───── Record excerpts ─────
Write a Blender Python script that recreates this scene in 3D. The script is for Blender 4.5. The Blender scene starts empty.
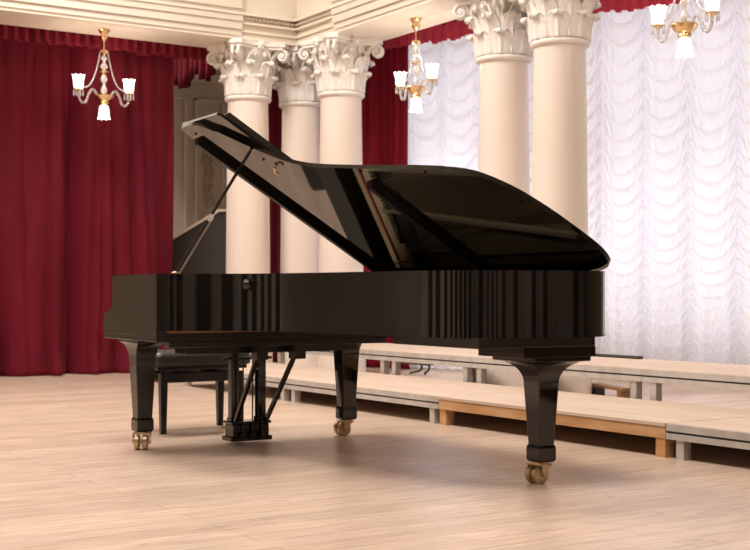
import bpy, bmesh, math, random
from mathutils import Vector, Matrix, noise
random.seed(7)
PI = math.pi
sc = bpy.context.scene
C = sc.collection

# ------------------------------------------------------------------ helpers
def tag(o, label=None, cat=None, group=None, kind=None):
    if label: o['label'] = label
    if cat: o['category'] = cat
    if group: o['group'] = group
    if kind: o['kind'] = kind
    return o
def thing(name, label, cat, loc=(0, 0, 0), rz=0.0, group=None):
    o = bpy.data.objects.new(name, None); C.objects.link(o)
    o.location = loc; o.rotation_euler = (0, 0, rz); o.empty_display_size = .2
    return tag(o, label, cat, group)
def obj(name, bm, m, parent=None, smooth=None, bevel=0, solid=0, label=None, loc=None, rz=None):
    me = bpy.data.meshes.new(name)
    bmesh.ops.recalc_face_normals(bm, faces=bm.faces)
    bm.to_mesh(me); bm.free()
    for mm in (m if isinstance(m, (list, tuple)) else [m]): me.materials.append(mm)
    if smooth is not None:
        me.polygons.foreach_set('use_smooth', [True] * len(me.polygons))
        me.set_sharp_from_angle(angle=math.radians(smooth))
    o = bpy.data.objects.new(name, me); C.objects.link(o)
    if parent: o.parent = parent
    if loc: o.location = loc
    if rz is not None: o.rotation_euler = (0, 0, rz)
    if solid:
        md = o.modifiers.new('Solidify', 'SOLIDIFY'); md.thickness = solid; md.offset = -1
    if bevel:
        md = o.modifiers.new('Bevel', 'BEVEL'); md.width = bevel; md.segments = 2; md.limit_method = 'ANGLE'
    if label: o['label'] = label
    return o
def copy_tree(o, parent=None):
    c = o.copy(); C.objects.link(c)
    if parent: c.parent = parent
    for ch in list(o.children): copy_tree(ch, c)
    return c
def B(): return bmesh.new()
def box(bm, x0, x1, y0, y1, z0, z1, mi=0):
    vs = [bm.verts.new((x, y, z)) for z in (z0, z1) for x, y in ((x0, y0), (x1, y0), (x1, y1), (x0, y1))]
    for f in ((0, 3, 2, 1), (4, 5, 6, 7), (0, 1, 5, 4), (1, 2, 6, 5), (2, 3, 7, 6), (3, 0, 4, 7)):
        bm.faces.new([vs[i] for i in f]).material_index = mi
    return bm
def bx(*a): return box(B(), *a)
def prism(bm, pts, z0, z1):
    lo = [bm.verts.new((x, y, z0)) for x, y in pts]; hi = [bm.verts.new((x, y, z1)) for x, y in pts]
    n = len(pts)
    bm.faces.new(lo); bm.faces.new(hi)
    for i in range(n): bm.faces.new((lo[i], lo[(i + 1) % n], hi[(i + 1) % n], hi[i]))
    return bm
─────
───── Record excerpts ─────
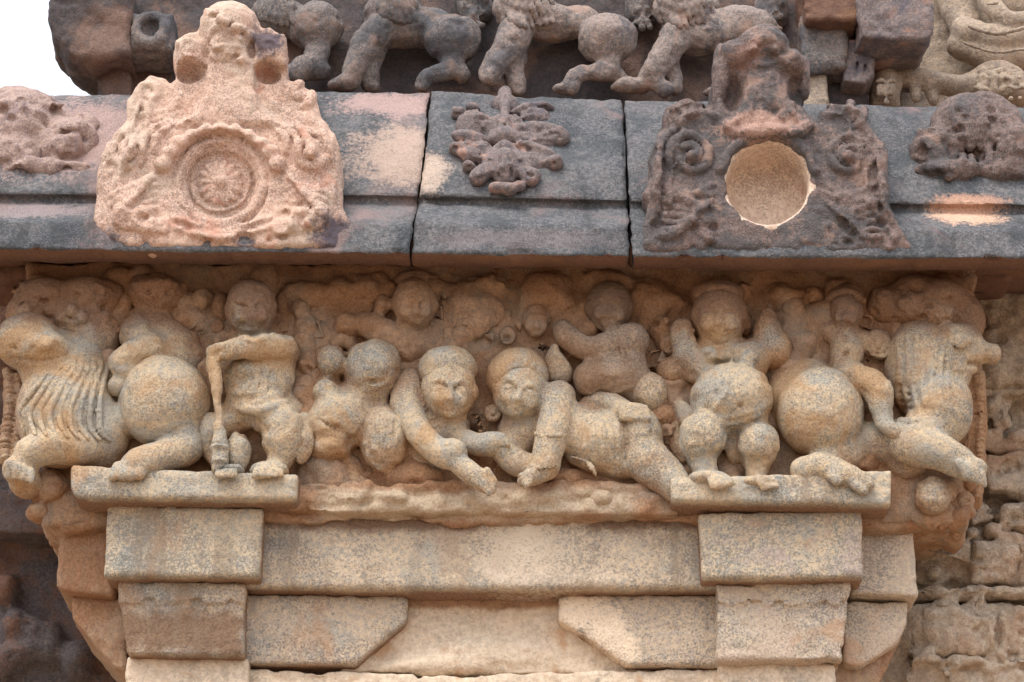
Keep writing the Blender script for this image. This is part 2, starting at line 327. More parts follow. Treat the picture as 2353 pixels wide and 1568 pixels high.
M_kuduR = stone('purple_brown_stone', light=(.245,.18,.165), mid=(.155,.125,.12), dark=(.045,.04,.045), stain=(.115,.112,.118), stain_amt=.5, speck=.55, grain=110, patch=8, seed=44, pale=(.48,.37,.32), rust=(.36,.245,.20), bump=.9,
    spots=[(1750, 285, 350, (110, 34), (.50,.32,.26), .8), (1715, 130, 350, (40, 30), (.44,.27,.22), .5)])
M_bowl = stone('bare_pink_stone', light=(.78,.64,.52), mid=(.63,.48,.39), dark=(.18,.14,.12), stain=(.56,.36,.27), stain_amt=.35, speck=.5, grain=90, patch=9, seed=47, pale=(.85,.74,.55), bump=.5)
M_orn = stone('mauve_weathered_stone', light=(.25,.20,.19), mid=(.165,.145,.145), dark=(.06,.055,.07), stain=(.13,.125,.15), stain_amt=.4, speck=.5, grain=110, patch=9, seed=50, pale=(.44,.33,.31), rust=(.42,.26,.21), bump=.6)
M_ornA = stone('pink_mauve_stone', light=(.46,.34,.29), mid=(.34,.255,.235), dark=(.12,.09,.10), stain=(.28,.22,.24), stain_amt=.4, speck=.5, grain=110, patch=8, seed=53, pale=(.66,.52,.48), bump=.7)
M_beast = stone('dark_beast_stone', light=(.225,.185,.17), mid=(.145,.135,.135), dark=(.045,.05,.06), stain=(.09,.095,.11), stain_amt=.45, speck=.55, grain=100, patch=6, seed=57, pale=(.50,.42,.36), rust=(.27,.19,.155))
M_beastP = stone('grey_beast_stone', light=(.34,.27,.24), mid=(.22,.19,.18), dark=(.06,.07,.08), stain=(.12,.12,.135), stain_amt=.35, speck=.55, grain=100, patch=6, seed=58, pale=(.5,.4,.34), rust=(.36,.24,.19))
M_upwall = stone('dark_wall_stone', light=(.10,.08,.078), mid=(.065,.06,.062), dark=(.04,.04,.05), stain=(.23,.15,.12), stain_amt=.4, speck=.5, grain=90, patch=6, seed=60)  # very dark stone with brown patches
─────
───── Record excerpts ─────
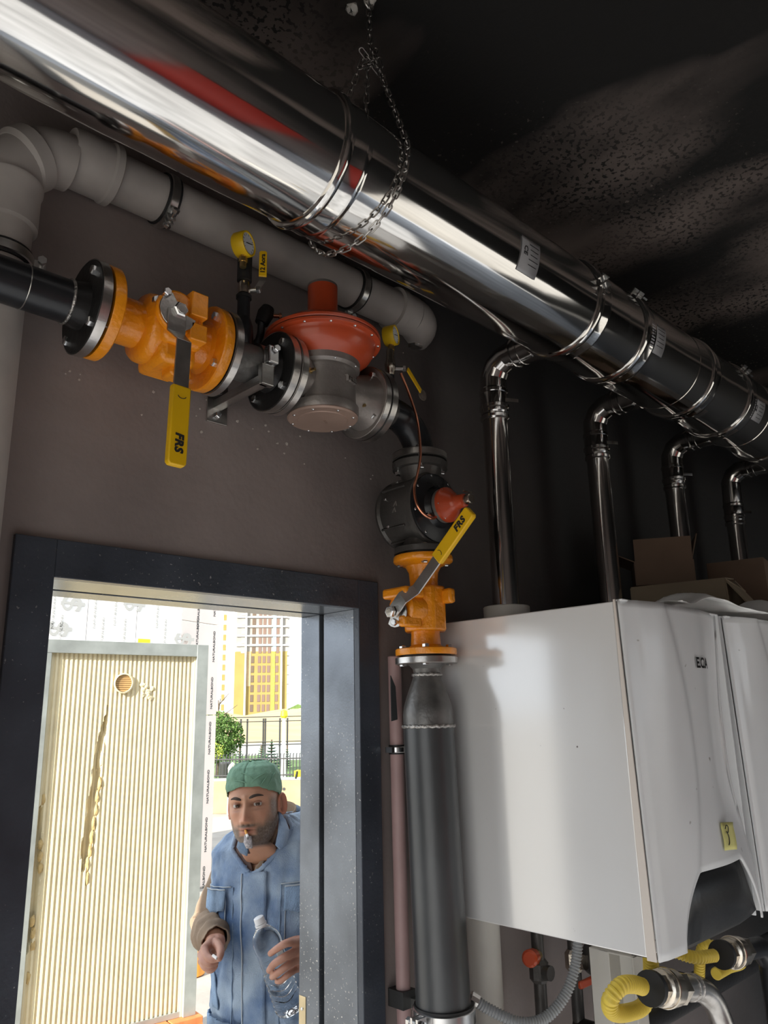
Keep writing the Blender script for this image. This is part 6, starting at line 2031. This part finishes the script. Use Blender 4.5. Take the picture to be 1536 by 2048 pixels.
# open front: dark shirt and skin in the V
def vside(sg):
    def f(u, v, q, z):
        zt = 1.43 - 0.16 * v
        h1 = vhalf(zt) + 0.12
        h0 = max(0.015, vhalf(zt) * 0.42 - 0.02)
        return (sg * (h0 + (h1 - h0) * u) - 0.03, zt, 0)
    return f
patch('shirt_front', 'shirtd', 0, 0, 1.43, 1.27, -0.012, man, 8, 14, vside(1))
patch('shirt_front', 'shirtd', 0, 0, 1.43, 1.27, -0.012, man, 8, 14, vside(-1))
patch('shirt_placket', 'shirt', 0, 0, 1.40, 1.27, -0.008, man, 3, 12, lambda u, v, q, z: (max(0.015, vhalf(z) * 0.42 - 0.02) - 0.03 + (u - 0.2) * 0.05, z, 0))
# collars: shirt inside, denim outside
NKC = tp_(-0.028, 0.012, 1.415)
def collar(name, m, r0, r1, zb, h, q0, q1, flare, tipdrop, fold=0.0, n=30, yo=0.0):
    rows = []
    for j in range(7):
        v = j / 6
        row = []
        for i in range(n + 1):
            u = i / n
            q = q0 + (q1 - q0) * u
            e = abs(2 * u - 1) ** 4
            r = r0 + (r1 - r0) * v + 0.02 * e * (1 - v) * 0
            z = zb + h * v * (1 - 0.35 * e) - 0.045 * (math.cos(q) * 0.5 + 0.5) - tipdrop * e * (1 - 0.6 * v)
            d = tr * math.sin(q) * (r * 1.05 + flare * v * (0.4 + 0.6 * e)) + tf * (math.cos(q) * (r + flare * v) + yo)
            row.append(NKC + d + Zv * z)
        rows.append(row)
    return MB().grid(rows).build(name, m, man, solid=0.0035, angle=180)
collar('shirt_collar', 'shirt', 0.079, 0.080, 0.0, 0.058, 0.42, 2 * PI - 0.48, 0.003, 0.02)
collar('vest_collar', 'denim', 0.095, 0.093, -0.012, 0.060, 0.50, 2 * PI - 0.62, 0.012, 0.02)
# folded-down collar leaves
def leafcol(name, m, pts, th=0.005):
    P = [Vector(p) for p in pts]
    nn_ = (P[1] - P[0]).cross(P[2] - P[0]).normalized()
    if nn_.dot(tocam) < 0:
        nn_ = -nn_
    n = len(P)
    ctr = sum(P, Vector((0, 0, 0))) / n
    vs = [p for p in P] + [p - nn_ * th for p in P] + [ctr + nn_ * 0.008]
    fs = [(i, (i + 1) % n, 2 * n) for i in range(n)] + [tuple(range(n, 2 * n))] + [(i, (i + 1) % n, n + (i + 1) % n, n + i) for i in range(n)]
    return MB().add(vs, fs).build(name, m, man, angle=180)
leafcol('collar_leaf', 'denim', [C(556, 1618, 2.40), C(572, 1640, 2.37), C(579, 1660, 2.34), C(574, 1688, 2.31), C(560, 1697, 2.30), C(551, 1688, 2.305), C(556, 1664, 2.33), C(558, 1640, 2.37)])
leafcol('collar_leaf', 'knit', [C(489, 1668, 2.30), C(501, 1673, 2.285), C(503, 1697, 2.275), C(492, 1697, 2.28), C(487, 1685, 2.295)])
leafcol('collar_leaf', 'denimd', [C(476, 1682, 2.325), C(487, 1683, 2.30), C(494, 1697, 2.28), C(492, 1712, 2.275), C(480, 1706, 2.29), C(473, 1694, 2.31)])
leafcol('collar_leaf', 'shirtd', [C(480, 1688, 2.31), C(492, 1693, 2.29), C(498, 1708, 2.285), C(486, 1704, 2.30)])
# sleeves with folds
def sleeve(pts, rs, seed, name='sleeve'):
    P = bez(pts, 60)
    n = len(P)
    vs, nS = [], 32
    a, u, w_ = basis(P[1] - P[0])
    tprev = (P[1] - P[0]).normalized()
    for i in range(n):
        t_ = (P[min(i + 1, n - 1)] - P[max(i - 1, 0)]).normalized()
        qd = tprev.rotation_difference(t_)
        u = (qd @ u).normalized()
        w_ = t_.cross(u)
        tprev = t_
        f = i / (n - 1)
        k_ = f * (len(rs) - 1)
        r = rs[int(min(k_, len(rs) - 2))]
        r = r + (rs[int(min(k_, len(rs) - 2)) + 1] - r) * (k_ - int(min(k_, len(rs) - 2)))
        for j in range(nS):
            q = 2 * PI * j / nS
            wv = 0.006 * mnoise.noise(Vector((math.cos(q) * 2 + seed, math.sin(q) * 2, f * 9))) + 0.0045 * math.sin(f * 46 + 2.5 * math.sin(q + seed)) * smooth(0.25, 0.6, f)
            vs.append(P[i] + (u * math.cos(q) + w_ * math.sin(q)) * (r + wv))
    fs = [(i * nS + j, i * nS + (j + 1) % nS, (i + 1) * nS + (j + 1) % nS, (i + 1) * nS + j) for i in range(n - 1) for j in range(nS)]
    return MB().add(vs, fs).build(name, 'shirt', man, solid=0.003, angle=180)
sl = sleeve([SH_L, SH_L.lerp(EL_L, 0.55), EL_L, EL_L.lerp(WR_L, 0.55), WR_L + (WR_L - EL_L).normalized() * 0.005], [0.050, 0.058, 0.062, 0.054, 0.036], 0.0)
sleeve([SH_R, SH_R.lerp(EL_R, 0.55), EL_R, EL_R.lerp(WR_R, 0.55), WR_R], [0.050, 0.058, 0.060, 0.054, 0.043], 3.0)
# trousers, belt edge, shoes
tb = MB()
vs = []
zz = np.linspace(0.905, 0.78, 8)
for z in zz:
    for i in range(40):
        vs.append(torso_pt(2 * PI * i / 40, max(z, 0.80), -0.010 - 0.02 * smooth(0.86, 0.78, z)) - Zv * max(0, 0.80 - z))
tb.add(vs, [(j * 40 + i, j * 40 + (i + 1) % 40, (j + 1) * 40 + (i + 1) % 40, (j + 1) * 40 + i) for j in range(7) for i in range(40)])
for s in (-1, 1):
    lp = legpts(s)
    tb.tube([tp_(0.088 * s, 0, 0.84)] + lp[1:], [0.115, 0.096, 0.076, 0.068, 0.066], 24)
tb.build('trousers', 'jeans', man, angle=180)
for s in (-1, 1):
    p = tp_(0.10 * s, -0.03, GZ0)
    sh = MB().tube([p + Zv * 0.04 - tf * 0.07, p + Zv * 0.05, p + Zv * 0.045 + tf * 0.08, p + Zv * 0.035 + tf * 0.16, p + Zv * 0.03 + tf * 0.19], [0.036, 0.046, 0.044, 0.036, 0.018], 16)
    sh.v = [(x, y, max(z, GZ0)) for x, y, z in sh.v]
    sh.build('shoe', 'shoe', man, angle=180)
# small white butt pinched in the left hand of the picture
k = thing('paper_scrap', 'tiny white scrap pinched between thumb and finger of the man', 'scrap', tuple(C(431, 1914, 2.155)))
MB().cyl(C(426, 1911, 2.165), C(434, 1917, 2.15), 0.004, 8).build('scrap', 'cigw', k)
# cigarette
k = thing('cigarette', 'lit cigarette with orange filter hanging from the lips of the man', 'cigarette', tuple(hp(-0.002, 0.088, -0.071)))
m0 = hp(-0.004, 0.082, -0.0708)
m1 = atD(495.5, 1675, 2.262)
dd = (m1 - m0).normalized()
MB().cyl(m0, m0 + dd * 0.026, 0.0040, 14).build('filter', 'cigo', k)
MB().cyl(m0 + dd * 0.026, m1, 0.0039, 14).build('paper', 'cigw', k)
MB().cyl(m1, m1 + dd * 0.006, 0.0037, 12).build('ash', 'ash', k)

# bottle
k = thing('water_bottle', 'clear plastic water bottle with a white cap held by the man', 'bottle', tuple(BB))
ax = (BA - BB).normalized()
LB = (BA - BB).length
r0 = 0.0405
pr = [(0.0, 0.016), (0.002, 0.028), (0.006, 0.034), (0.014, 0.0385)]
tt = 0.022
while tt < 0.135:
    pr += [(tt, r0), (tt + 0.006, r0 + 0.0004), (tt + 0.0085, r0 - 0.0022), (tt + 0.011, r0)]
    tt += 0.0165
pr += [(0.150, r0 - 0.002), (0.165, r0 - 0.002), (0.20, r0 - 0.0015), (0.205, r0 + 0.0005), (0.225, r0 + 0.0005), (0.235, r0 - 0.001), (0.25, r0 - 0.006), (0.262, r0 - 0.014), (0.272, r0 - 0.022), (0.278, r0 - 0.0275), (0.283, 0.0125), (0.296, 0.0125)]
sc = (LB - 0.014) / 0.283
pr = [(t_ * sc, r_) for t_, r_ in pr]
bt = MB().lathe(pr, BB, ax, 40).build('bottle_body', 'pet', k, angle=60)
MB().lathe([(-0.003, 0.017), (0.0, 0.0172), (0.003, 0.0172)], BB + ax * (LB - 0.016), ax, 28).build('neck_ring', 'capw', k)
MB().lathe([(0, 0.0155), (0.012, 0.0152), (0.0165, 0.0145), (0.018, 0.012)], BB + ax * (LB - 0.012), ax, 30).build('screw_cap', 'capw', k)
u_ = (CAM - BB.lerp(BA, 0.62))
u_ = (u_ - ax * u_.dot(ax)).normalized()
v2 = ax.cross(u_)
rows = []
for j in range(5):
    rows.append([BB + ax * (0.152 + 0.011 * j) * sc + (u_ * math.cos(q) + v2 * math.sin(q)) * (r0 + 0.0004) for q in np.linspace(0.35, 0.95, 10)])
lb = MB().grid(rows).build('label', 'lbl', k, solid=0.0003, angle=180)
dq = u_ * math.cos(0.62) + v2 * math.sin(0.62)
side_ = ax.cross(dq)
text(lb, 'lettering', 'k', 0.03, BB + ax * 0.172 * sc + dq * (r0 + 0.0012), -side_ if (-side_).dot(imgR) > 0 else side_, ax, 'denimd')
─────
*Stated task*. Leave out the pictures, and copy only the lines from the one holding "Write a Blender" through the one holding "C = sc.collection", exactly as written.

*Task response*.
Write a Blender Python script that recreates this scene in 3D. The script is for Blender 4.5. The Blender scene starts empty.
import bpy, bmesh, math, random
from mathutils import Vector, Matrix, noise
random.seed(7)
PI = math.pi
sc = bpy.context.scene
C = sc.collection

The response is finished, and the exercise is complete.